As you get older, you notice more often that some things are out of whack. Mom says something nice to another grown-up, but you know that she doesn't feel that way. You can feel what she's feeling, and it isn't even close to the nice thing she said. If you're brave, you ask her about it. She denies feeling anything but niceness to that person, and says you must be imagining things. She gets that closed-face look, and you know better than to ask more questions. You open your book and start reading.
When you're ten years old, you find your voice. It was there all along, but you've read enough now to understand that you're the downtrodden person in this family. You're the oldest, and you're adopted and someday your real family will show up and take you away from these people and love you. That's all you really want. And your anger comes out of your heart, and you ask your mom questions, lots of them. She gets caught in a logic trap you've set, and she can't get out. She slaps you across the face to get you to stop. Two decades later, she'll tell that story at a funeral to a large group of family members, ending with, "I don't know what made you do that. If you had stopped yelling at me, I wouldn't have had to slap you!" Until that moment, you had no memory of that event.
As a teenager, you are trapped, and you are gnawing your own limb off at all times. You want to escape so badly. The migraines have been bad since seventh grade. Your family constantly blames anything wrong in the world, in the family, in the house, on you. You're too sensitive. You're too obnoxious. You are too ugly. You don't know how to do anything. You're ridiculous, and you don't take things seriously enough. You you you you you.

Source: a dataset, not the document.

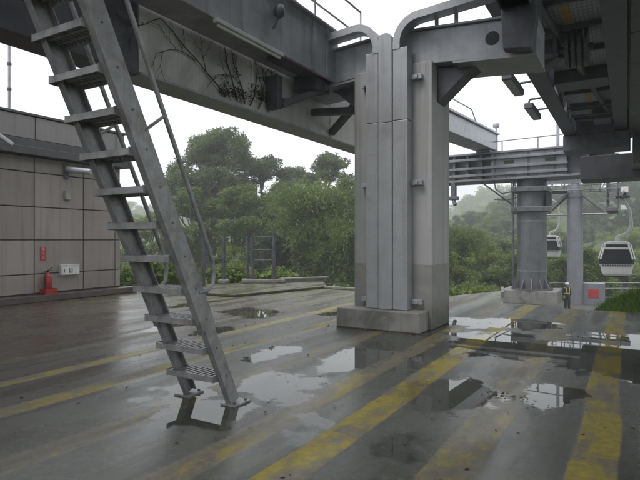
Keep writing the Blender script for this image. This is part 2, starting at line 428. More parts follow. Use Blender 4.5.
class MB:
    def __init__(s):
        s.v, s.f, s.s, s.marks = [], [], [], []
    def mark(s):
        s.marks.append((len(s.v), len(s.f)))
    def add(s, vs, fs, smooth=False):
        o = len(s.v)
        s.v += [tuple(v) for v in vs]
        s.f += [tuple(i + o for i in f) for f in fs]
        s.s += [smooth] * len(fs)
        return s
    def box(s, x0, x1, y0, y1, z0, z1):
        s.mark()
        v = [(x0, y0, z0), (x1, y0, z0), (x1, y1, z0), (x0, y1, z0), (x0, y0, z1), (x1, y0, z1), (x1, y1, z1), (x0, y1, z1)]
        return s.add(v, [(3, 2, 1, 0), (4, 5, 6, 7), (0, 1, 5, 4), (1, 2, 6, 5), (2, 3, 7, 6), (3, 0, 4, 7)])
    def beam(s, p0, p1, wd, ht, up=(0, 0, 1)):
        s.mark()
        p0, p1 = Vector(p0), Vector(p1)
        d = (p1 - p0).normalized()
        up = Vector(up)
        r = d.cross(up)
        if r.length < 1e-4:
            r = d.cross(Vector((1, 0, 0)))
        r.normalize()
        u = r.cross(d)
        a, b_ = r * wd / 2, u * ht / 2
        v = [p - a - b_ if k == 0 else p + a - b_ if k == 1 else p + a + b_ if k == 2 else p - a + b_ for p in (p0, p1) for k in range(4)]
        return s.add(v, [(0, 1, 2, 3), (7, 6, 5, 4), (0, 4, 5, 1), (1, 5, 6, 2), (2, 6, 7, 3), (3, 7, 4, 0)])
    def tube(s, pts, r, n=8, cap=True):
        s.mark()
        pts = [Vector(p) for p in pts]
        rs = r if isinstance(r, (list, tuple)) else [r] * len(pts)
        rings = []
        pu = None
        for i, p in enumerate(pts):
            d = (pts[min(i + 1, len(pts) - 1)] - pts[max(i - 1, 0)]).normalized()
            ref = Vector((0, 0, 1)) if abs(d.z) < 0.95 else Vector((1, 0, 0))
            if pu is not None:
                ref = pu
            a = d.cross(ref)
            if a.length < 1e-4:
                a = d.orthogonal()
            a.normalize()
            u = a.cross(d).normalized()
            pu = u
            rings.append([p + (a * math.cos(2 * math.pi * k / n) + u * math.sin(2 * math.pi * k / n)) * rs[i] for k in range(n)])
        v = [q for ring in rings for q in ring]
        f = []
        for i in range(len(pts) - 1):
            for k in range(n):
                k2 = (k + 1) % n
                f.append((i * n + k, (i + 1) * n + k, (i + 1) * n + k2, i * n + k2))
        s.add(v, f, True)
        if cap:
            s.add(rings[0], [tuple(range(n))])
            s.add(rings[-1], [tuple(reversed(range(n)))])
        return s
    def lathe(s, cx, cy, prof, n=24, axis='z'):
        """profile of (radius, height) turned round a vertical axis at cx, cy"""
        s.mark()
        v, f = [], []
        for r, z in prof:
            for k in range(n):
                a = 2 * math.pi * k / n
                v.append((cx + r * math.cos(a), cy + r * math.sin(a), z))
        for i in range(len(prof) - 1):
            for k in range(n):
                k2 = (k + 1) % n
                f.append((i * n + k, i * n + k2, (i + 1) * n + k2, (i + 1) * n + k))
        s.add(v, f, True)
        s.add(v[:n], [tuple(reversed(range(n)))])
        s.add(v[-n:], [tuple(range(n))])
        return s
    def prism(s, poly, z0, z1):
        s.mark()
        n = len(poly)
        v = [(x, y, z0) for x, y in poly] + [(x, y, z1) for x, y in poly]
        f = [tuple(reversed(range(n))), tuple(range(n, 2 * n))] + [(i, (i + 1) % n, n + (i + 1) % n, n + i) for i in range(n)]
        return s.add(v, f)
    def prism_y(s, poly, y0, y1):
        """polygon in the XZ plane pushed along Y"""
        s.mark()
        n = len(poly)
        v = [(x, y0, z) for x, z in poly] + [(x, y1, z) for x, z in poly]
        f = [tuple(range(n)), tuple(reversed(range(n, 2 * n)))] + [((i + 1) % n, i, n + i, n + (i + 1) % n) for i in range(n)]
        return s.add(v, f)
    def prism_x(s, poly, x0, x1):
        """polygon in the YZ plane pushed along X"""
        s.mark()
        n = len(poly)
        v = [(x0, y, z) for y, z in poly] + [(x1, y, z) for y, z in poly]
        f = [tuple(reversed(range(n))), tuple(range(n, 2 * n))] + [(i, (i + 1) % n, n + (i + 1) % n, n + i) for i in range(n)]
        return s.add(v, f)
    def band(s, path, y0, y1, th):
        """a folded plate: an open path in the XZ plane with thickness, pushed along Y"""
        pts = [Vector((x, 0, z)) for x, z in path]
        up, lo = [], []
        for i, p in enumerate(pts):
            d = (pts[min(i + 1, len(pts) - 1)] - pts[max(i - 1, 0)]).normalized()
            nrm = Vector((-d.z, 0, d.x))
            up.append(p + nrm * th / 2)
            lo.append(p - nrm * th / 2)
        n = len(pts)
        for i in range(n - 1):
            q = [up[i], up[i + 1], lo[i + 1], lo[i]]
            v = [(a.x, y0, a.z) for a in q] + [(a.x, y1, a.z) for a in q]
            s.add(v, [(0, 1, 2, 3), (7, 6, 5, 4)])
            s.add(v, [(1, 0, 4, 5), (3, 2, 6, 7)], True)
            if i == 0:
                s.add(v, [(0, 3, 7, 4)])
            if i == n - 2:
                s.add(v, [(2, 1, 5, 6)])
        return s
    def each(s, name, mat, parent=None, bevel=0.0):
        """every shape added becomes a part of its own"""
        ends = s.marks[1:] + [(len(s.v), len(s.f))]
        out = []
        for (v0, f0), (v1, f1) in zip(s.marks, ends):
            q = MB()
            q.v = s.v[v0:v1]
            q.f = [tuple(i - v0 for i in f) for f in s.f[f0:f1]]
            q.s = s.s[f0:f1]
            out.append(q.build(name, mat, parent, bevel))
        return out
    def mesh(s, name, mat, off=(0, 0, 0)):
        me = bpy.data.meshes.new(name)
        ox, oy, oz = off
        me.from_pydata([(x - ox, y - oy, z - oz) for x, y, z in s.v], [], s.f)
        me.polygons.foreach_set('use_smooth', s.s)
        if mat is not None:
            me.materials.append(mat)
        me.update()
        return me
    def build(s, name, mat, parent=None, bevel=0.0, kind=None, fix=True):
        if SIZE[0] != 1.0:
            s.v = [grown(q) for q in s.v]
            bevel *= SIZE[0]
        if parent is None:
            a = np.array(s.v)
            off = ((a[:, 0].min() + a[:, 0].max()) / 2, (a[:, 1].min() + a[:, 1].max()) / 2, a[:, 2].min())
        else:
            off = world_off(parent)
        o = bpy.data.objects.new(name, s.mesh(name, mat, off))
        COL.objects.link(o)
        if parent is None:
            o.location = off
        else:
            o.parent = parent
        if bevel:
            md = o.modifiers.new('bevel', 'BEVEL')
            md.width = bevel
            md.segments = 2
            md.limit_method = 'ANGLE'
            md.angle_limit = R(40)
        if kind:
            o['kind'] = kind
        return o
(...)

There's no way to succeed in this household. You can only survive. I used to look at all of my classmates in college and wonder what it would be like to be valued for 18 years before you had to go out into the world and try to achieve things. Instead, I had to fight just to feel like I deserved oxygen, food, love, housing. I fought and fought and fought, and gave up a lot. I spent a lot of my early years in a dissociative fugue, trying to escape my actual feelings. I couldn't face the world, and I couldn't face my own reality.
Someone asked me once, "Didn't you have a mirror in your life? Someone who would reflect back to you exactly how gifted and smart and beautiful you were? Someone who really saw you?" I couldn't think of anyone. My teachers knew my mom, and though I was a gold star student, I craved so much attention that I was probably off-putting in that desperate way. When I started going to public middle school, my bus driver was really sweet to me. In high school, I idolized my Spanish teacher, who ended up thoroughly disappointing me in a myriad of ways. For a time, though, I had someone who I thought valued me for who I was. That got me through a lot of years, despite how it ended.
I see my past clearly these days. I no longer have any contact with my parents. After decades of continuing to blame me for, well, everything, despite my success, despite my siblings' dependence and underachievement, despite any clues to the contrary, I finally gave up. I said, I am done. You have no idea who I am. I was shaking when I mailed the letter, but I wrote it, mailed it, and cried for a while. The letter was specifically for my mom, and my dad contacted me a few weeks later. Hopeful, I decided to have lunch with him. He made it clear during lunch that I was required to fall back into line and take care of my mother, who was crying every night.
I'm familiar with that crying she was doing. It says, "Comfort me! Make me feel better! Fix things for me! You have made me feel bad, so now it's your job to make me feel better! Come, prostrate yourself before me, and everything will go back to the way it was before, as long as you apologize for making me feel bad, and promise to never do it again, ever. Because my feelings are your responsibility, not mine. You are behaving badly, not me. I am long-suffering and so sad and that is your fault."
Because it's all about her. My dad asked me zero questions that day. He didn't ask me how I was doing, how my husband was, or even (logically) why I wrote the letter. He didn't want to know. He just knew that I had made his life harder by cutting contact with my mom, and he wanted it fixed, now. I walked away from that meal knowing that I had never had a mother or a father, just two people who wanted their every whim fulfilled by people they had abused into believing they could never be treated better.
These days, I work on myself, piece by piece. I know who I am. I know who I want to be. I also know exactly what it's like to grow up in a household where reality doesn't exist. On my last visit to my parents' house, I was alone for an hour or so. I walked through the rooms, just feeling all the pain and anguish and anger that lives there. It wouldn't be so bad if the family portraits of smiling faces weren't staring back at me from their spots on the walls. I remember what it was like being 10, 12, 15 years old there. I remember having to smile and pretend it wasn't like that.
The floors are crooked in that house. The foundation is partly wood, and it's been sinking since forever. For thirty years, that was my childhood home, my password when they asked What Street Did You Grow Up On? I remember every inch of the place, hiding places, nooks and crannies, secrets in every room. I will never go back.